Family

Death is never easy, especially for a loved one such as my mother who passed in the early morning of the 29th. There was no shock, I and my brothers and sister knew it was coming.

My father who passed away in late November 2008 was expected as well, but my mother’s death is far different, different emotionally in the sense that there’s a certain tragedy in it. My mother was the last, all her siblings, my two uncles, my grandparents, my aunt Lil, all preceded my mom along with all my cousins on her side, save one.

These are people I grew up with, people that as a child, I thought were immortal. Turns out, immortality lasts only as long as memories last.

As I set here thinking, there’s another, not tragic, but realistic aspect of my mother’s death that’s probably more common, and disturbing than what most people consider. That’s the relationships of surviving children. The only comparison I can make is that relationship my parents had with their siblings.

My father left home at an early age and never lived in the state of Iowa again, meaning there was a physical distance between him and his brothers and sisters, but that didn’t stop him from loving them, because he did. The miles between them were in the thousands at times, but my dads love for his birth family never wavered, and that’s why I know most all my cousins down in corn country.
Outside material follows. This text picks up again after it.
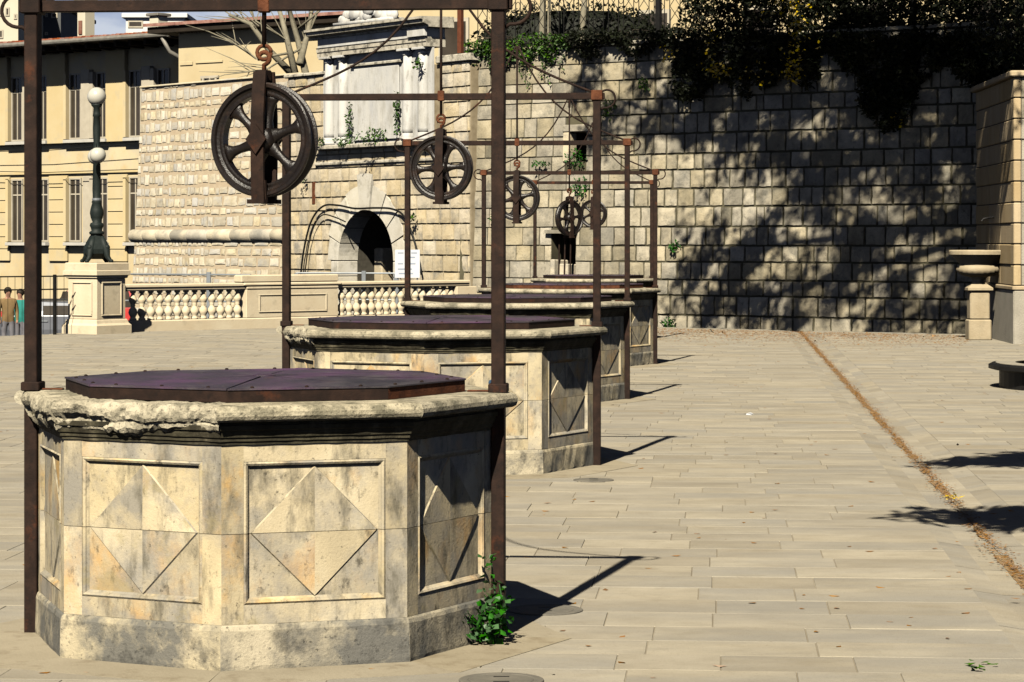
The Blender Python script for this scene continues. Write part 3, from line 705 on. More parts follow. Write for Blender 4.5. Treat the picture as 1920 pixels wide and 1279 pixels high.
MB().bbox(a0 - .02, a0 + .30, .16, .5, c0 - .1, c0 + (c1 - c0) * .56, .02).build('splay_stone', M['gate'], rw)
MB().bbox(a0 - .02, a0 + .09, -.01, .5, c0 - .1, c0 + (c1 - c0) * .62, .02).build('splay_stone', M['gate'], rw)
hd = MB(); hd.hexa([(a0 - .10, -.10, c1 - .02), (a1 + .05, -.10, c1 - .02), (a1 + .05, .3, c1 - .02), (a0 - .10, .3, c1 - .02), (a0 - .10, -.10, c1 + .05), (a1 + .05, -.10, c1 + .05), (a1 + .05, .3, c1 + .05), (a0 - .10, .3, c1 + .05)])
hd.build('hood_stone', M['ashlar'], rw)
MB().bbox(e0 - .06, e1 + .06, -.03, .2, g1 - .01, g1 + .13, .012).build('lintel', M['ashlar'], rw)
MB().bbox(e0 - .05, e0 + .10, -.02, .25, g0, g1 - .02, .012).build('jamb', M['gate'], rw)
# coping
u = -.2
while u < LR:
    w = min(U(.6, 1.1), LR + .3 - u); MB().bbox(u + .004, u + w - .004, -.05, .55, WTOP, WTOP + .07, .012).build('coping_stone', M['ashlar'], rw); u += w
# -- gate wall with the postern arch
ang, LG = wall_frame(PB, PA)
gw = thing('gate_wall', 'sunlit ashlar wall pierced by a dark arched postern', 'wall', (PB[0], PB[1], 0), ang)
AC, AR, ASP = 3.24, 1.10, 1.22; VOUT = 1.58
def in_arch(u, z, r):
    if z < ASP: return abs(u - AC) < r
    return hypot(u - AC, z - ASP) < r
blocks = []; z = -.3; row = 0; GT = 5.30
while z < GT - .05:
    h = min(U(.29, .35), GT - z); u = -U(0, .3) * (row % 2)
    while u < LG:
        w = U(.30, .58); e = min(u + w, LG); zm = z + h / 2
        s0, s1 = max(u, 0), e
        rr = VOUT if z > .0 else AR + .1
        if zm < ASP: lo, hi = AC - AR - .30, AC + AR + .30
        elif zm < ASP + VOUT: q = sqrt(max(0, VOUT ** 2 - (zm - ASP) ** 2)); lo, hi = AC - q, AC + q
        else: lo, hi = 99, 99
        seg = [(s0, s1)]
        if lo < 90:
            seg = []
            if s0 < lo: seg.append((s0, min(s1, lo)))
            if s1 > hi: seg.append((max(s0, hi), s1))
        for (t0, t1) in seg:
            if t1 - t0 > .07: blocks.append((t0, t1, z, z + h))
        u = e
    z += h; row += 1
masonry(gw, [b for b in blocks if not (b[2] > 3.6 and 1.7 < (b[0] + b[1]) / 2 < 6.0)], stone_variants('stone_block', M['gate'], 8, .05, 3, .03), .18, .020, 'stone_block', M['gate'], 300, lambda q: q[3] > .7, .005)
def arch_ring(r0, r1, y0, y1, name, m, parent, t0, t1, nseg=4):
    b = MB(); rings = []
    for i in range(nseg + 1):
        t = t0 + (t1 - t0) * i / nseg
        rings.append([(AC + r * cos(t), y, ASP + r * sin(t)) for r, y in ((r0, y0), (r1, y0), (r1, y1), (r0, y1))])
    b.loft(rings, True, True); return b.build(name, m, parent)
nv = 9
for i in range(nv):
    t0, t1 = pi * i / nv, pi * (i + 1) / nv; mid = abs(i - nv // 2)
    arch_ring(AR, VOUT + (.30 if mid == 0 else .06 if mid == 1 else U(-.08, .05)), -.03 if mid == 0 else -.004, .5, 'voussoir', M['arch'], gw, t0 + .012, t1 - .012)
for s in (-1, 1):
    z = -.3
    for h in (.42, .36, .40, .335):
        x0, x1 = sorted((AC + s * AR, AC + s * (AR + U(.20, .31)))); MB().bbox(x0, x1, -.012, .5, z + .006, z + h - .006, .01).build('jamb_stone', M['arch'], gw); z += h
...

My mothers’ parents were farmers and the best memories of my life are there on that farm, along with my mom’s other brothers who always had one of us nephews hanging on. I especially remember the cold crisp winter mornings, grandma cooking delicious chunks of fat, milk thick as cream as we all sat around the small breakfast table. There were times my mom was embarrassed by her brothers, other times she outright mighta been disgusted by ‘em cuz they were both hell raisers, especially in their youth. But there ain’t no doubt she always loved them.

I’ve got three younger brothers and an older sister, and by God, I love them all. Don’t always agree with them, even had a couple of fights with all of them over the years. Usually over stupid stuff, like politics.
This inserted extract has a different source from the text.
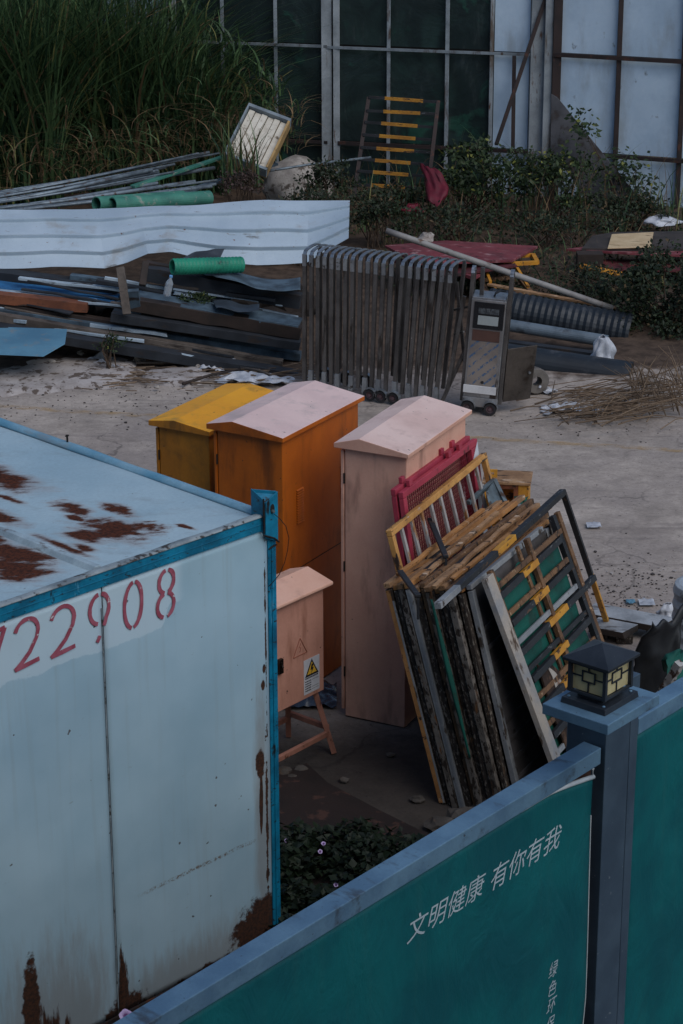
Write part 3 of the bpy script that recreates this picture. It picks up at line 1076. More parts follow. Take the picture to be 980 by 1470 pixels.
pil = thing('fence_pillar', 'dark grey square fence pillar with overhanging cap between the green panels', 'pillar', P0 - Vector((0, 0, P0.z)), FD)
b = MB()
b.box(.012, .200, -.018, .185, 0, 2.70)
b.build('shaft', pilm, pil, bevel=.003)
b = MB()
b.box(.226, .288, -.004, .10, 0, 2.66)
b.box(.200, .226, .03, .12, 0, 2.66)
b.build('side_channel', pilm, pil, bevel=.003)
capc = (gd(872.5, 1041, 2.75) + gd(949, 997, 2.75) + gd(792, 1005, 2.75) * 0) / 2
lc = MATS[pil.name].inverted() @ gd(872.5, 1041, 2.75)
b = MB()
cx0, cy0 = lc.x, lc.y
b.box(cx0, cx0 + .388, cy0, cy0 + .325, 2.702, 2.75)
b.build('cap', railm, pil, bevel=.004)
# lamp standing on the cap
lcx, lcy = cx0 + .185, cy0 + .165
lw = MATS[pil.name] @ Vector((lcx, lcy, 2.75))
lamp = thing('pillar_lamp', 'black square lantern with cream glass panes standing on the fence pillar cap', 'lamp', lw, FD)
lblk = worn('lamp_black', srgb(52, 58, 66), srgb(40, 46, 54), 6, [(srgb(80, 86, 92), .06, 30, None, .03)], .5, .3, grain=.2)
cream = worn('cream_glass', srgb(196, 184, 142), srgb(176, 164, 122), 6, [(srgb(150, 136, 96), .12, 12, None, .08)], .45, grain=.1)
lbw, lbd = .252, .222
b = MB()
b.hexa([(-lbw / 2, -lbd / 2, 0), (lbw / 2, -lbd / 2, 0), (lbw / 2, lbd / 2, 0), (-lbw / 2, lbd / 2, 0), (-lbw / 2 + .004, -lbd / 2 + .004, .026), (lbw / 2 - .004, -lbd / 2 + .004, .026), (lbw / 2 - .004, lbd / 2 - .004, .026), (-lbw / 2 + .004, lbd / 2 - .004, .026)])
base = b.build('base_plate', lblk, lamp, bevel=.002)
for (i, j) in ((-1, -1), (1, -1), (1, 1), (-1, 1)):
    b = MB()
    b.lathe((i * .1, j * .086, .026), (0, 0, 1), [(.007, 0), (.007, .003), (.003, .006), (0, .006)], 8)
    b.build('bolt', railm, base)
b = MB()
b.box(-.070, .070, -.064, .064, .026, .050)
b.build('neck', lblk, lamp)
bw, bd, z0, z1 = .190, .172, .050, .188
b = MB()
for (i, j) in ((-1, -1), (1, -1), (1, 1), (-1, 1)):
    b.box(i * bw / 2 - .008, i * bw / 2 + .008, j * bd / 2 - .008, j * bd / 2 + .008, z0, z1)
for z in (z0, z1 - .012):
    b.box(-bw / 2 + .008, bw / 2 - .008, -bd / 2 - .006, -bd / 2 + .004, z, z + .012)
    b.box(-bw / 2 + .008, bw / 2 - .008, bd / 2 - .004, bd / 2 + .006, z, z + .012)
    b.box(-bw / 2 - .006, -bw / 2 + .004, -bd / 2 + .008, bd / 2 - .008, z, z + .012)
    b.box(bw / 2 - .004, bw / 2 + .006, -bd / 2 + .008, bd / 2 - .008, z, z + .012)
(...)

Did I say I love them all. Good, because here’s where the tragedy sets in. Two of my brothers live out east, and my sister lives out west. They have their own lives, their own families, and with my mothers passing, there’s no connection for my brothers to ever return to this area. My sister has a daughter in the area, and grandchildren as well, but her visits here are limited.

There’s a damn good chance I won’t see two of my brothers again in this lifetime. That’s disturbing.